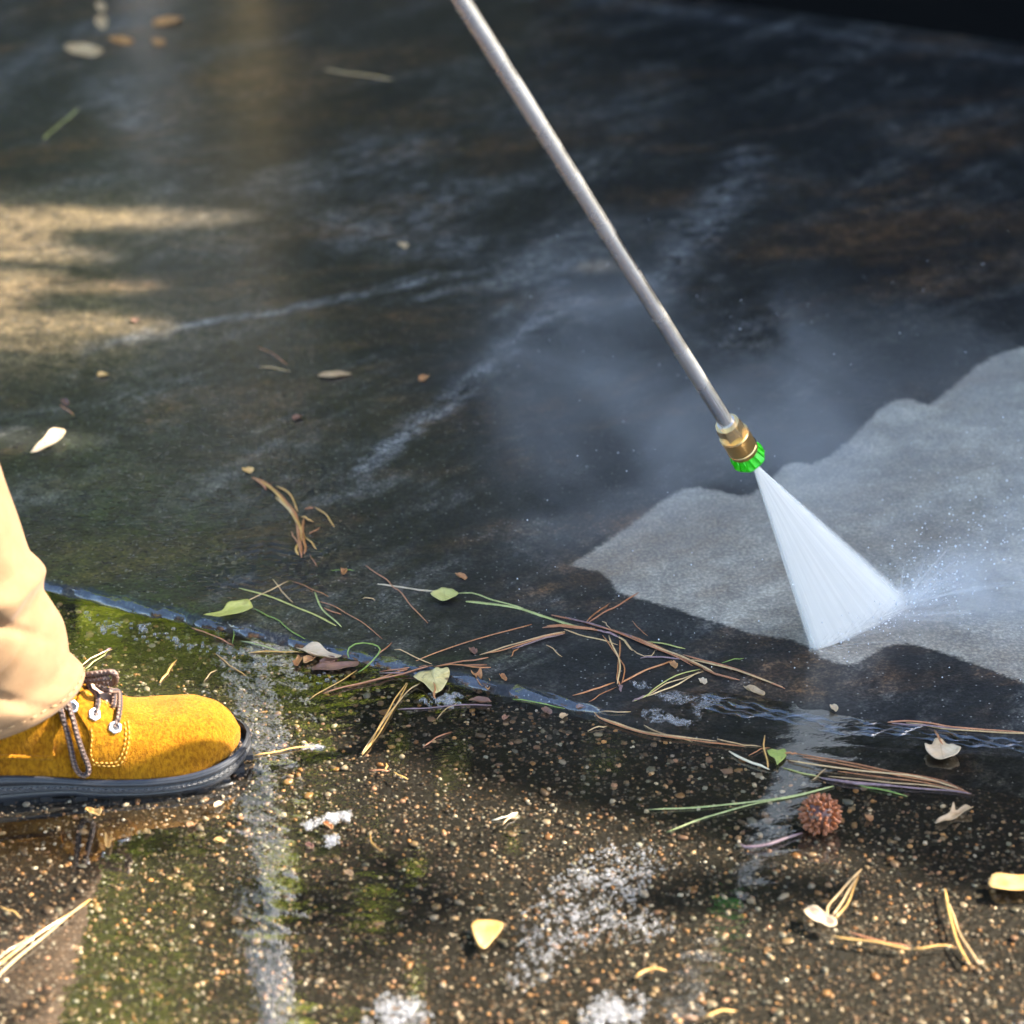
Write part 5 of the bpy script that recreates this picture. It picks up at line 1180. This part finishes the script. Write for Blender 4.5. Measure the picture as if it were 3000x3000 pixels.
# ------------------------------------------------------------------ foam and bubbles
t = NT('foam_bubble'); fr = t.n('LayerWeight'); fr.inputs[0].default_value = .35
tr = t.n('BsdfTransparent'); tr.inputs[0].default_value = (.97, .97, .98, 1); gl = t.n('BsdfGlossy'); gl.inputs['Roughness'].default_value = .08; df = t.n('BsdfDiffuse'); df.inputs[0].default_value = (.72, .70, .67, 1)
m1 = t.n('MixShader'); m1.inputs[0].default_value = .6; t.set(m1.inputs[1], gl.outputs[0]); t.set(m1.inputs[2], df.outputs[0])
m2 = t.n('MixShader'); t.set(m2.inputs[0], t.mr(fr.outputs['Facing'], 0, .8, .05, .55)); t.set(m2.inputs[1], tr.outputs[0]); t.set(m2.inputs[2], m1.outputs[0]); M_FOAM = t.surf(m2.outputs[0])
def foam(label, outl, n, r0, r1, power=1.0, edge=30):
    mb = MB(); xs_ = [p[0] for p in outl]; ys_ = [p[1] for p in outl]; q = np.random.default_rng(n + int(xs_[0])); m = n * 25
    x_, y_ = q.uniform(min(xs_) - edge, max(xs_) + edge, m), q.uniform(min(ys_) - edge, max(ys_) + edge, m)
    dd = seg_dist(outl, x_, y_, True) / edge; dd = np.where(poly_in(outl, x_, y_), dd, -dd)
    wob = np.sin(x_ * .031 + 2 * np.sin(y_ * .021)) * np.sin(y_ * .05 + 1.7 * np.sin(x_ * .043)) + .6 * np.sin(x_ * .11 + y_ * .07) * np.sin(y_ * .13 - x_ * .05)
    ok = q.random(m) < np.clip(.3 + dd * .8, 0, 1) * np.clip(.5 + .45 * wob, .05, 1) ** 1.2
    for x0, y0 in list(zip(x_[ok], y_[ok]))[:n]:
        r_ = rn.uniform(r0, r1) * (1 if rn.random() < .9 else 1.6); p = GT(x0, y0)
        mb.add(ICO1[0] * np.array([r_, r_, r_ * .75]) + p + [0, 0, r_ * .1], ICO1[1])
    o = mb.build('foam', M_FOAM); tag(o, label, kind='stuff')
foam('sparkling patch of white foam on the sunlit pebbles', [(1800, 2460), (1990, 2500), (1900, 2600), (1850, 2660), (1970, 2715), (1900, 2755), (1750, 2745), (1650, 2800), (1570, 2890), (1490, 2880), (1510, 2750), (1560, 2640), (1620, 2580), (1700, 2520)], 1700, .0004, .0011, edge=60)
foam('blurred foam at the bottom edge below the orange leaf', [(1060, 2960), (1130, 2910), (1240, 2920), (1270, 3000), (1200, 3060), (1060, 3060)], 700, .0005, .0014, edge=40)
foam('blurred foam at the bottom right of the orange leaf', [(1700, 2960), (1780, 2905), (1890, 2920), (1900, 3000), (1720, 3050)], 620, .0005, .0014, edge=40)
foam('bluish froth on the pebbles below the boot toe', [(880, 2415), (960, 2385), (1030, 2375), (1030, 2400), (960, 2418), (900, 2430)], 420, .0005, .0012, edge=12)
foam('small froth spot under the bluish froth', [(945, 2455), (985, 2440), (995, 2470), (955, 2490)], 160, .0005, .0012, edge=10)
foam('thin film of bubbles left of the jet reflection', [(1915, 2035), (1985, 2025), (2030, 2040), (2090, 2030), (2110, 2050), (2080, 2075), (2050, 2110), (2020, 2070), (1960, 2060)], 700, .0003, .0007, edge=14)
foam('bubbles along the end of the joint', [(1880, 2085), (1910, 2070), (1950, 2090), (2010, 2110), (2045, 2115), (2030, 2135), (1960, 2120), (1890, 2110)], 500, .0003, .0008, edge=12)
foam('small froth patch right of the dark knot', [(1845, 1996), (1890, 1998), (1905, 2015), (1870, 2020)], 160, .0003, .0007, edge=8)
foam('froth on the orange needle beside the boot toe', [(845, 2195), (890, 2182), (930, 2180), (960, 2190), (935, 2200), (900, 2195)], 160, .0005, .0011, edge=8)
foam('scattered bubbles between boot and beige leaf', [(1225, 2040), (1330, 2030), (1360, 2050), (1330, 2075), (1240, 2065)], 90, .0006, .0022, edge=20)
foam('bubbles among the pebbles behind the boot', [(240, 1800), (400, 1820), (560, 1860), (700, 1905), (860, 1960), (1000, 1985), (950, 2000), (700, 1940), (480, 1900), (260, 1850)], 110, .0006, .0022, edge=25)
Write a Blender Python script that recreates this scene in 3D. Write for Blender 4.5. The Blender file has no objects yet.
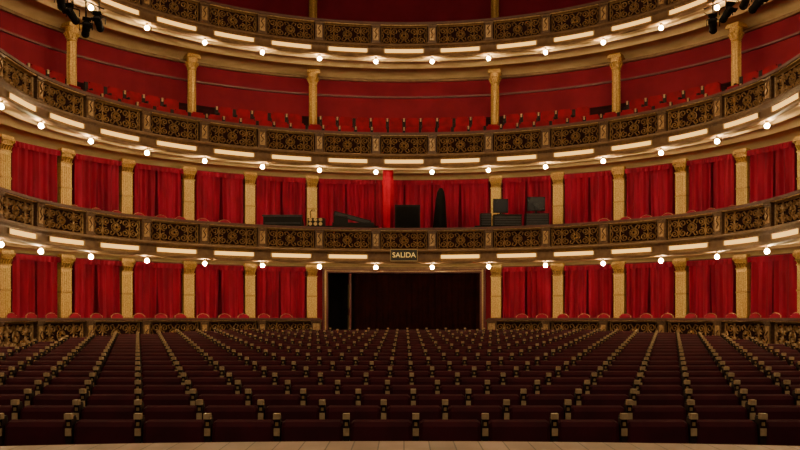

Given problem: Look through the listing above and count the lines where the string "script" appears. Report the number only.

Result: 2